YOUR TASK.
Extract all lines that hold "wide" from the records below.

DATASET EXCERPTS.
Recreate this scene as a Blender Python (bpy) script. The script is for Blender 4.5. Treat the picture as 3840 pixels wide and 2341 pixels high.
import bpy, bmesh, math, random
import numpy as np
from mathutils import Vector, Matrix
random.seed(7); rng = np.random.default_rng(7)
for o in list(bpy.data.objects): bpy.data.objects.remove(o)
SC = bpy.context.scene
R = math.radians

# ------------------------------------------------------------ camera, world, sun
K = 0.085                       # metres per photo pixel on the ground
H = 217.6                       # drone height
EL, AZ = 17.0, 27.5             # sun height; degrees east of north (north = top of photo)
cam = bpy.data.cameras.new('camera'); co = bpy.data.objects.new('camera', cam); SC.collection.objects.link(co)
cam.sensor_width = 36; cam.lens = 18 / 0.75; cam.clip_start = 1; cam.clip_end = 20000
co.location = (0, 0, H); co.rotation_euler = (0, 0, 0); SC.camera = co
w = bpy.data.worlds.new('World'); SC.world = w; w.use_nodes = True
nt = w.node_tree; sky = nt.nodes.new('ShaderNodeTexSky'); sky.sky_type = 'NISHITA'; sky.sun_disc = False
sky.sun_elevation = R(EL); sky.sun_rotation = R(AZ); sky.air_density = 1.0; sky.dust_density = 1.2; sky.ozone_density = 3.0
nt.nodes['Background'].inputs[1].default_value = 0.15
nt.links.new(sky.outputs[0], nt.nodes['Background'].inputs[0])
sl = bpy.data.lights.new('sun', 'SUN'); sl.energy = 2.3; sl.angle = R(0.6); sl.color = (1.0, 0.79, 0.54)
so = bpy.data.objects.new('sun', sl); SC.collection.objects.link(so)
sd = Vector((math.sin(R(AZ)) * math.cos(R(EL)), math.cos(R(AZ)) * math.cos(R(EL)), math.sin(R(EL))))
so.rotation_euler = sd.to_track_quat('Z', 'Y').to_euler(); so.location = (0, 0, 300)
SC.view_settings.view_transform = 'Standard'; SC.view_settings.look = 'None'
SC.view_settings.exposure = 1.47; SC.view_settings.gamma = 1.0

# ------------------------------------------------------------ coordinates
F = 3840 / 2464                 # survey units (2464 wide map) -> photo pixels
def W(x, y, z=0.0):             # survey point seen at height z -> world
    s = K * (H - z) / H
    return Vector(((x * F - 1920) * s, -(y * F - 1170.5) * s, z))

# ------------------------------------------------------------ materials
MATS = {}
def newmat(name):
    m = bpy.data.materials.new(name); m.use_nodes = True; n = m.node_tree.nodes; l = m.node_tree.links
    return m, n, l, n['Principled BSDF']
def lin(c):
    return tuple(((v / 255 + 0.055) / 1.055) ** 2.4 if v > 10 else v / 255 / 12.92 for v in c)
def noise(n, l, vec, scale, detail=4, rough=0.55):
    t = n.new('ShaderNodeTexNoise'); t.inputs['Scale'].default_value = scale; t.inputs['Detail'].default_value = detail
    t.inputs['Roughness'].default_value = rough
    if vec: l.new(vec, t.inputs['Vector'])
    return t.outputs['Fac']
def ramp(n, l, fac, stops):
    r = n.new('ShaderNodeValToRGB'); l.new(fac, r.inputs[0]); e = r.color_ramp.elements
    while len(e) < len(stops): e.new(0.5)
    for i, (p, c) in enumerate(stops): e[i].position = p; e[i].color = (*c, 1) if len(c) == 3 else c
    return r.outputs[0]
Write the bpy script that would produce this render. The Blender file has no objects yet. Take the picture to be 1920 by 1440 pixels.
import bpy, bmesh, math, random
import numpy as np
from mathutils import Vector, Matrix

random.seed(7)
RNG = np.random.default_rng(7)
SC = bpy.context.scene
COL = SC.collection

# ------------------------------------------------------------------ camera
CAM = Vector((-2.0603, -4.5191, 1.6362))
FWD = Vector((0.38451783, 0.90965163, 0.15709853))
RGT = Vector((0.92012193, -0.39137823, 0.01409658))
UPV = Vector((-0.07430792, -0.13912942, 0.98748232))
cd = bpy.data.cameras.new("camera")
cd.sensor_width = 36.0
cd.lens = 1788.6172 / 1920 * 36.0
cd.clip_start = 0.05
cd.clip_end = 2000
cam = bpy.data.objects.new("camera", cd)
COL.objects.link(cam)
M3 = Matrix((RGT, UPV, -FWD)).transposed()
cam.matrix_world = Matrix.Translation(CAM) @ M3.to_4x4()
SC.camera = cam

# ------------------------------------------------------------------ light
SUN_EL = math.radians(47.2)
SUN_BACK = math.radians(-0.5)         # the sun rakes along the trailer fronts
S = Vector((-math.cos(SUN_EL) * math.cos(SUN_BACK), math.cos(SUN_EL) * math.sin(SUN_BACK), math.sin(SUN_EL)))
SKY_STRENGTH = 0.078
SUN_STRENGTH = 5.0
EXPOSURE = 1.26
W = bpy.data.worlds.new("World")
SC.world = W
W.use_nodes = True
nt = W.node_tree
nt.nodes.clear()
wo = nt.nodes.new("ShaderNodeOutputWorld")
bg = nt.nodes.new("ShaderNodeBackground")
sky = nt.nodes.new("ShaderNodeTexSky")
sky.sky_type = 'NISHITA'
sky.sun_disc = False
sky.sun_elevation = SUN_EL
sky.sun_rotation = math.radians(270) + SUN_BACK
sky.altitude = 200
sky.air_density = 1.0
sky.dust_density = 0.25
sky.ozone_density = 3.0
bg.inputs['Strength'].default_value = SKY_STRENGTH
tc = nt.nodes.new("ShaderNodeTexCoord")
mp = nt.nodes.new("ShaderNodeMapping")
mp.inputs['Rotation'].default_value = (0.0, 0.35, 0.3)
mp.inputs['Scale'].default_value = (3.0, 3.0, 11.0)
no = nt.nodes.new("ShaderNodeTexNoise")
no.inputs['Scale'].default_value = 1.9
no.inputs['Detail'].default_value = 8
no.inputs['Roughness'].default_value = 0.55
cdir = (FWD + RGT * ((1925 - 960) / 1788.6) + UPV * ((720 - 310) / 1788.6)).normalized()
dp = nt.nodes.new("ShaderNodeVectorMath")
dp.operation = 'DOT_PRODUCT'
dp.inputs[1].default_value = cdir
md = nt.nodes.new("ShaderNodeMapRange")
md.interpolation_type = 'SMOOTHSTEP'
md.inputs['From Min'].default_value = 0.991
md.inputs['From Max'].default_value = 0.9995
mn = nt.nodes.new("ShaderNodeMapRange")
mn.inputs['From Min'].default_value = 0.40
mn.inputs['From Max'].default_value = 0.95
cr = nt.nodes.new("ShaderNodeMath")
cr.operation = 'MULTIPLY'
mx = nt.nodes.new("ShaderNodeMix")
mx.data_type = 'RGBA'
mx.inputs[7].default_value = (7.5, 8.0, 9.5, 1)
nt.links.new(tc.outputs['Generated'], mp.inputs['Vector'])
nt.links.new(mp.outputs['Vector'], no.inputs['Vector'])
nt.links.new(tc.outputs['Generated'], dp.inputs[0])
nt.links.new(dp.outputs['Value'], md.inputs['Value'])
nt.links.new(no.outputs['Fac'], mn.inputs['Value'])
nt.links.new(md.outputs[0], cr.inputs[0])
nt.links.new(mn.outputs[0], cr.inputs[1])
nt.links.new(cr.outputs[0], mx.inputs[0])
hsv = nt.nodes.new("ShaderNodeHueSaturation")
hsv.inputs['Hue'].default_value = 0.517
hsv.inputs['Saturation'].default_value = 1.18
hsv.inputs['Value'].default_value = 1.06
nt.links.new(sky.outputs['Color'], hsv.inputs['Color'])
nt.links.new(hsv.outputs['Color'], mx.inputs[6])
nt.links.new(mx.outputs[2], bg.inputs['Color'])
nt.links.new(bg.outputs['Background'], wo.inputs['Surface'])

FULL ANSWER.
Recreate this scene as a Blender Python (bpy) script. The script is for Blender 4.5. Treat the picture as 3840 pixels wide and 2341 pixels high.
F = 3840 / 2464                 # survey units (2464 wide map) -> photo pixels